Pestano’s velocity was down to start the season, but he said he’s throwing harder now.

“Yeah, the velo has been up,” he said. “I had a few back-to-back (outings) down there and I bounced back the next day and there wasn’t a huge drop in velo like there was in spring training. That’s going to come with months of the season. Hopefully, it’s not done climbing.”

Brantley bit

Left fielder Michael Brantley (mild concussion) was held out of his third game, but ran the bases, took pregame batting practice and pinch hit in the ninth inning Friday. Francona said Brantley was cleared to play in the third or fourth inning.

Hall calling

Tigers first base coach and legendary Cleveland shortstop Omar Vizquel will be inducted into the Indians Hall of Fame in ceremonies prior to tonight’s game.

Vizquel, 47, spent 11 of his 24 big league seasons in Cleveland (1994-2004) and is still surprised by the recognition he and the Indians’ glory days of the ’90s receive.

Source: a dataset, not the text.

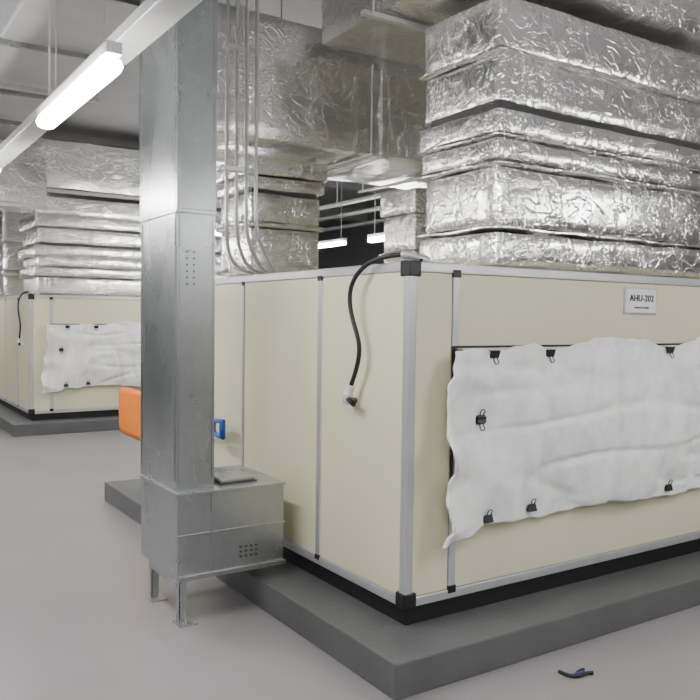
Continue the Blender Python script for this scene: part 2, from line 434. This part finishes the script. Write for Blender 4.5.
# ---------------- second bay ducts ----------------
stack('insulated_duct_riser',.22,3.2,9.45,10.5,[(2.05,2.30,.02),(2.31,2.45,.08),(2.46,2.62,.02),(2.62,2.78,.08),(2.78,2.82,None),(2.82,3.05,.02),(3.06,3.25,.07),(3.25,3.52,.02)])
stack('insulated_duct_riser',.15,.8,11.9,12.5,[(2.05,2.4,.0),(2.4,2.5,.04),(2.5,3.0,.0),(3.0,3.7,.04)])
e=empty('insulated_cross_duct')
foil('foil_wrap',[((-3.2,9.3,3.62),(4.2,10.6,4.35))],e,cell=.1,bulge=.02,amp=.025,freq=2)
boxes('strut_channel',[((-3.3,9.2,3.55),(4.3,9.26,3.6))],M_zinc,e)
for x in (-3.2,0,3): tube('hanger_rod',[(x,9.23,3.55),(x,9.23,HT)],.008,M_zinc,e,False)
e=empty('grey_return_duct')
boxes('duct_body',[((-1.35,1.95,3.75),(-.45,9.0,4.4))],M_grey,e,.02)
boxes('duct_flanges',[((-1.39,y,3.71),(-.41,y+.04,4.44)) for y in (1.93,3.2,4.6,5.8,7.0,8.2)],M_galv,e,.004)
for y in (4.2,6.6):
    boxes('strut_channel',[((-1.45,y,3.66),(-.35,y+.04,3.70))],M_zinc,e)
    for x in (-1.42,-.38): tube('hanger_rod',[(x,y+.02,3.66),(x,y+.02,HT)],.007,M_zinc,e,False)
e=empty('insulated_branch_duct')
foil('foil_wrap',[((-3.0,6.3,2.97),(-.35,7.2,3.5))],e,cell=.08,bulge=.02,amp=.02,freq=2)
for x in (-2.6,): tube('hanger_rod',[(x,6.22,2.92),(x,6.22,HT)],.008,M_zinc,e,False)
boxes('strut_channel',[((-3.0,6.2,2.91),(-.35,6.24,2.95))],M_zinc,e)

boxes('trim_1',[((X0,11.0,4.45),(X1,11.3,H))],M_ceil,bev=0)
boxes('trim_2',[((X0,15.0,4.4),(X1,15.3,H))],M_ceil,bev=0)

e=empty('sprinkler_pipes')
for x in (4.6,5.4,6.4): tube('pipe',[(x,5.6,3.6),(x,18.8,3.6)],.04,M_zinc,e,False)
for y in (8,12,14): tube('drop_pipe',[(4.6,y,3.6),(4.6,y,4.4)],.012,M_zinc,e,False)

# ---------------- lights ----------------
def lamp(x,y,z=2.66,axis='y',hl=.56):
    e=empty('fluorescent_batten_light',(x,y,z))
    if axis=='y': a=(.03,hl+.02); b=(.045,hl)
    else: a=(hl+.02,.03); b=(hl,.045)
    boxes('housing',[((-a[0],-a[1],.03),(a[0],a[1],.075))],M_white,e,.004)
    boxes('diffuser',[((-b[0],-b[1],-.03),(b[0],b[1],.03))],M_tube,e,.028)
    for s in (-1,1):
        px,py=(0,s*.45) if axis=='y' else (s*.45,0)
        tube('suspension_rod',[(px,py,.075),(px,py,HT-z)],.005,M_zinc,e,False)
rowx=-1.52
for y in (-5.2,-2.7,.38,2.95,5.5,8.1,11.7,14.0): lamp(rowx,y)  # those behind the camera are unseen, added to light the unit faces
for y in (-4.5,-2.2): 
    lamp(1.6,y,2.9); lamp(4.2,y,2.9)  # unseen battens, added out of frame to light the unit's front
lamp(-4.0,-3.0,2.9); lamp(-4.0,1.5,2.9); lamp(-4,7,2.9); lamp(-3.6,4.2,3.9)  # unseen battens added for overall light; the high one brightens the ceiling
lamp(3.55,4.95,2.76); lamp(4.4,8.0,2.92); lamp(2.2,7.2,2.9,'x'); lamp(1.5,14.5,2.9); lamp(6.5,1.5,2.9)  # first two hang in view, the others are unseen and added as fill
e=empty('cable_tray')
boxes('tray',[((-1.42,-3.5,2.84),(-1.30,15,2.85)),((-1.425,-3.5,2.84),(-1.42,15,2.885)),((-1.30,-3.5,2.84),(-1.295,15,2.885))],M_zinc,e,.001)
for y in (-2.6,-.6,1.4): tube('hanger_rod',[(-1.36,y,2.85),(-1.36,y,HT)],.005,M_zinc,e,False)

w=D.worlds.new('w'); C.scene.world=w; w.use_nodes=True
w.node_tree.nodes['Background'].inputs[0].default_value=(.5,.5,.52,1); w.node_tree.nodes['Background'].inputs[1].default_value=.3

# ---------------- camera ----------------
cd=D.cameras.new('camera'); cam=D.objects.new('camera',cd); coll.objects.link(cam)
cd.lens=40.7; cd.sensor_width=36; cd.clip_start=.05
R=Matrix.Rotation(math.radians(-33.2),4,'Z')@Matrix.Rotation(math.radians(90-2.32),4,'X')@Matrix.Rotation(math.radians(.7),4,'Z')
cam.matrix_world=Matrix.Translation((-2.395,-3.131,1.735))@R
C.scene.camera=cam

“I’m amazed sometimes how people still think about those days and how people recognize you no matter where you’re at,” said Vizquel, an 11-time Gold Glove award winner who played on the Indians’ most recent World Series teams in 1995 and ’97. “It seems a while back but you always have it in the back of your heart and the back of your mind. Those really were the best times for me as a player.

“The whole World Series thing and the whole Cleveland era was in the 1990s. Here we are in 2014 and people still remember the names and remember the faces. It’s really pleasant to come to Cleveland and just share times with my buddies and talk about the years in the ’90s.”

Vizquel said he stopped at a toll booth in Sandusky on Thursday on his way into town. The female attendant recognized him and requested a photograph.

“This lady went crazy,” he said. “It was something that I couldn’t believe.”

Though most of Vizquel’s Cleveland memories are fond ones, he said he has yet to make amends with former closer Jose Mesa, whom Vizquel criticized in his 2003 autobiography, “Omar! My Life On and Off the Field.”

Once the book was published, Mesa vowed to hit Vizquel with pitches every time he faced him, and all but made good on the promise.

“The funny thing about it is that Jose was one of my best friends on the team,” Vizquel said. “His locker was right next to mine. I feel bad that I haven’t been able to talk to Jose and tell him I didn’t mean anything by what I said in the book.”

Cleveland killer

Former Indian Victor Martinez has fared well when facing his old team, entering Friday with a .367 batting average (69-for-188), seven home runs and 42 RBIs lifetime against Cleveland.

“I don’t think he’s biased, he’s good against everybody,” said Francona of Martinez, who ranked third in the American League through Thursday with a .328 batting average.

Martinez, who played for the Indians from 2002-09, entered Friday hitting .368 (7-for-19) with two homers and three RBIs in five games against Cleveland this year.

He hit his eighth career homer against the Indians Friday, a two-run shot in the fourth inning.

Roundin’ third

  • Carlos Santana entered Friday batting .318 (14-for-44) with three homers and 10 RBIs in 13 games since returning from the 7-day concussion list. Santana was batting just .191 through Thursday, but ranked among the top 20 in the AL with a .353 on-base percentage. His 53 walks ranked second in the majors behind Toronto’s Jose Bautista (55).
  • The Indians owned a 6-1 record in extra innings through Thursday.